O filme “Judy – Muito Além do Arco-Íris”, dirigido por Rupert Goold, entrega o básico do que se espera de uma cinebiografia: a vida cheia de obstáculos, vitórias e derrotas de Judy Garland, a eterna Dorothy de “O Mágico de Oz”. O roteiro de Tom Edge, baseado na peça teatral “End of the Rainbow” de Peter Quilter, conta a história da atriz e cantora em seus momentos crepusculares, quando não era mais tão requisitada nos EUA. Para fazer dinheiro e conseguir pagar os advogados que a representariam em um processo da guarda de seus dois filhos pequenos, disputada com um de seus vários ex-maridos, Judy Garland aceita fazer uma série de shows em Londres, onde ainda era muito admirada e respeitada.
É durante a turnê que são expostos os sofrimentos da artista, como a insônia, o vício em remédios e em bebida, e a depressão. Tudo justificado por uma infância que, apesar de todo sucesso, foi predominantemente ocupada pelos afazeres profissionais impostos por Louis B. Mayer, um dos fundadores da Metro-Goldwyn-Mayer na década de 30. Além disso, Garland não teve os pais presentes, que praticamente a venderam à Mayer. Ela se dedicava ao trabalho, e vivia em uma espécie de cárcere privado, sem amigos ou diversões reais. A primeira cena do longa, inclusive, mostra a garota em um backstage escuro, enquanto olha a representação de um campo ensolarado reproduzido pelos refletores e cenários. Um simulacro de vida que era a única realidade que ela conhecia.
Cenas de infância como essa se repetem durante o filme por meio de flashbacks, mas é na problemática fase adulta que as atenções se voltam. Claro que a montagem de Melanie Oliver faz os paralelos entre o que aconteceu no passado com as consequências do presente, levando o espectador a comparar a Garland jovem, ingênua e cheia de vida, interpretada decentemente por Darci Shaw, com a paranoica, melancólica e envelhecida Garland de Renée Zellweger. Com a volta Zellweger aos principais holofotes hollywoodianos, é até possível notar a similaridade entre a fase posterior de sua carreira – antes deste “Judy – Muito Além do Arco-Íris” – com os momentos finais da Garland do filme. Talvez, até seja por isso que ela tenha escolhido o papel, mas esse é outro assunto, já que a proposta deste texto é unicamente de analisar a obra.

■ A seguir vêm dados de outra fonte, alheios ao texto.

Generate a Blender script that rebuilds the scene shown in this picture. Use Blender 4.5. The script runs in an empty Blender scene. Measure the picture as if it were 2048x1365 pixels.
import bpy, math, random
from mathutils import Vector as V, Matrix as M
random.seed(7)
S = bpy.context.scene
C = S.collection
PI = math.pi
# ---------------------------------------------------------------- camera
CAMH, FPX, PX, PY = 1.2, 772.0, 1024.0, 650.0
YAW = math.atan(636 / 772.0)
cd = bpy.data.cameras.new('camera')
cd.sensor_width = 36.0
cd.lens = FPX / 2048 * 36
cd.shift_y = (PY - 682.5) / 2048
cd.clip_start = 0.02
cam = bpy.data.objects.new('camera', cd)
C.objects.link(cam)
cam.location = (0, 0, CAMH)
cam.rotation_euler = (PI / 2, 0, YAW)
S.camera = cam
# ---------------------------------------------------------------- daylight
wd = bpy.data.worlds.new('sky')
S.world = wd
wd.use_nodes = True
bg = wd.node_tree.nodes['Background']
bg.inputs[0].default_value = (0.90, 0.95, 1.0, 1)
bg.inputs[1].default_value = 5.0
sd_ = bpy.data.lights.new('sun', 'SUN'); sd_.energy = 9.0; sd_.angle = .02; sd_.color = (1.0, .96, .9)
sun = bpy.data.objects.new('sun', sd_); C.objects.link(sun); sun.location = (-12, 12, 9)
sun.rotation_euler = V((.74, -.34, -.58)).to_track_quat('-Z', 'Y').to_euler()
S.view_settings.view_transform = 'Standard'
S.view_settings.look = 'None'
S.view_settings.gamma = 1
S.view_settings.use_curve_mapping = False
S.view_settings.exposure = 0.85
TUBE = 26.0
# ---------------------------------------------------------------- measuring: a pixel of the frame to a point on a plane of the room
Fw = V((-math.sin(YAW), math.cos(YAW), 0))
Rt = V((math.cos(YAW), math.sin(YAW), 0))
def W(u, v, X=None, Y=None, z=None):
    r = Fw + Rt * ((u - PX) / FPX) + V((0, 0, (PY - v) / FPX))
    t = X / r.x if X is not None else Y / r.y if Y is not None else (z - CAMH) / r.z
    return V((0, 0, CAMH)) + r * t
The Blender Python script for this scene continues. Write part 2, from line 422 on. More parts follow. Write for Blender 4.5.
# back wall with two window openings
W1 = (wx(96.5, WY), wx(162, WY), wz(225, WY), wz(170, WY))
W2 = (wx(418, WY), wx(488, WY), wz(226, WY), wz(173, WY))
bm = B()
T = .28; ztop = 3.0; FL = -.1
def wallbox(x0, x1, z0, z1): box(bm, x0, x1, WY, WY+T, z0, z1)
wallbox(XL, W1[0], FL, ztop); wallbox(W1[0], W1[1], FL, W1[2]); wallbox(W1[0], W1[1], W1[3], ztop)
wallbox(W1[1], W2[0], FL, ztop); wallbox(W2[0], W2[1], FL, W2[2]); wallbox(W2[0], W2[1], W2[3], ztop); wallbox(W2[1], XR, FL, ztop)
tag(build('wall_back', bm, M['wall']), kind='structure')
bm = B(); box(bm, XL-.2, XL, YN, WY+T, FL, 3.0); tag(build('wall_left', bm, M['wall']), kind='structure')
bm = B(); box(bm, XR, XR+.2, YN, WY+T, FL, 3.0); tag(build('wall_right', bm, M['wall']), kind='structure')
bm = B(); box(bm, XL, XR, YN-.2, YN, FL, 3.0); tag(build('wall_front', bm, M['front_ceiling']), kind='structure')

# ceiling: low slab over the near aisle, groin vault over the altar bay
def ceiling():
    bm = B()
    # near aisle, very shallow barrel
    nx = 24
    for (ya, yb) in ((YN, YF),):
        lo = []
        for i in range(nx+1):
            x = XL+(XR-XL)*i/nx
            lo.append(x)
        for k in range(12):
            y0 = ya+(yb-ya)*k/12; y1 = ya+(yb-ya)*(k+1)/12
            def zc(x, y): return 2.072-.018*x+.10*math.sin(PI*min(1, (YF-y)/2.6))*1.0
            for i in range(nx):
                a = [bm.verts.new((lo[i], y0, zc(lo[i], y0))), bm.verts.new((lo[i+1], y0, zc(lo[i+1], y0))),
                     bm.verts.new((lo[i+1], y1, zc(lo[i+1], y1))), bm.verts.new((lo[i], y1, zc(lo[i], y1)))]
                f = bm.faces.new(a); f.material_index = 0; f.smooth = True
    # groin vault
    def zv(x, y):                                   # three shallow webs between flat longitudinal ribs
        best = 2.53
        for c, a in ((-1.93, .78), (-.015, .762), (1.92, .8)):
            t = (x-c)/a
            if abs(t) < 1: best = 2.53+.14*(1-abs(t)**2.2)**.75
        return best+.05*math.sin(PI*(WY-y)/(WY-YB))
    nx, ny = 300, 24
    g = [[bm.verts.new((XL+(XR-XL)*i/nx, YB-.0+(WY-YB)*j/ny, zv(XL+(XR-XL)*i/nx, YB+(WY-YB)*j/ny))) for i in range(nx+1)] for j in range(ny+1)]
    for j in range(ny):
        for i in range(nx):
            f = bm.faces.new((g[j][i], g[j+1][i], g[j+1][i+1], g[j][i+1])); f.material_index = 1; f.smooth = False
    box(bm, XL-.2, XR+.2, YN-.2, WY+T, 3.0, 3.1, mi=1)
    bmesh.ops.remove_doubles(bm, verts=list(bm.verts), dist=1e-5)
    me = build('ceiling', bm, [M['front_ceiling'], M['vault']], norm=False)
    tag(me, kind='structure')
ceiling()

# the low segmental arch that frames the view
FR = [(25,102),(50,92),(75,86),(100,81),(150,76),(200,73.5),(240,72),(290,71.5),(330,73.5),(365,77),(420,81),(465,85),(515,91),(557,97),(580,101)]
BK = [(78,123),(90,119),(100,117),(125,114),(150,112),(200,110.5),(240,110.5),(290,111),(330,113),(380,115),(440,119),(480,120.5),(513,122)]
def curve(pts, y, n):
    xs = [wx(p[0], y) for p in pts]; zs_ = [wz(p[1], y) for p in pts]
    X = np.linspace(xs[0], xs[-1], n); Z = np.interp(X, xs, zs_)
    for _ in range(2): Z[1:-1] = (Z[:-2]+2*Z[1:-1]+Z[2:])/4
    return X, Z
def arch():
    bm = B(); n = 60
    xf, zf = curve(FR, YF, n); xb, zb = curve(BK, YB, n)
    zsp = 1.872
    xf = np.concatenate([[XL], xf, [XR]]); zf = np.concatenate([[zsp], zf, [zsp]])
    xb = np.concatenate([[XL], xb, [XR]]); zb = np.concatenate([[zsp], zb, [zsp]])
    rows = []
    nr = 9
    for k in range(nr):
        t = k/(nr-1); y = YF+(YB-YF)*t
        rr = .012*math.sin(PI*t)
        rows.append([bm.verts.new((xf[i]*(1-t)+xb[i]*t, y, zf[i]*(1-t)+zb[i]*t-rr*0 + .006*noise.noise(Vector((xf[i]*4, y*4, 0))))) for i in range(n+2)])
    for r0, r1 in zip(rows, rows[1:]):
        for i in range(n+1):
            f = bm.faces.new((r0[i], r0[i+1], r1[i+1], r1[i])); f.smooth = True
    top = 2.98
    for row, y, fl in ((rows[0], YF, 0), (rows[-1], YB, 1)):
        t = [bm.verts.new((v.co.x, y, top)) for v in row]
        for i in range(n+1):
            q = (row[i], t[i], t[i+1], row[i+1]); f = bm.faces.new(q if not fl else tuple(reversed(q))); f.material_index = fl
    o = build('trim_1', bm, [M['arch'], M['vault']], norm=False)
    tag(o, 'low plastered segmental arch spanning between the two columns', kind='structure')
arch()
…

Pois bem, com isso, é possível dizer que o melhor elemento que “Judy – Muito Além do Arco-Íris” possui é a atuação de sua protagonista. Zellweger reproduz com exatidão os trejeitos de Garland no palco, como os olhos arregalados que olham o vazio por cima da plateia, e a forma insegura com que canta as suas famosas canções. Parece que, a qualquer instante, ela largará o microfone e fugirá dos shows – isso, de fato, acontece em uma cena do terceiro ato. Cada música se torna um fardo que precisa carregar, afinal, são elas que a lembram da infância destruidora. O passado a assombra, e a arte se transforma em seu maior pavor. Isso é tão aparente que sua saúde mental e física vai se deteriorando após cada apresentação. Até a capacidade de andar é prejudicada, por isso a envergadura do corpo é aparente. Todo esse processo é divinamente construído por Zellweger, levando a crer que Oscar de atuação feminina já tem dona.
Para ajudar na performance de sua intérprete, Goold e seu diretor de fotografia Ole Bratt Birkeland, desenvolvem elementos para expor o esvaecimento de Garland, como quando ela é enquadrada em primeiro plano, sem nenhum tipo de profundidade de campo. O que se vê nesses momentos é a personagem de costas para um horizonte cheio de pontos luminosos que parecem estrelas em um céu desfocado. A fama, o sucesso, e o talento de uma diva serão apagados das memórias enquanto o impassível tempo toma conta de seu corpo.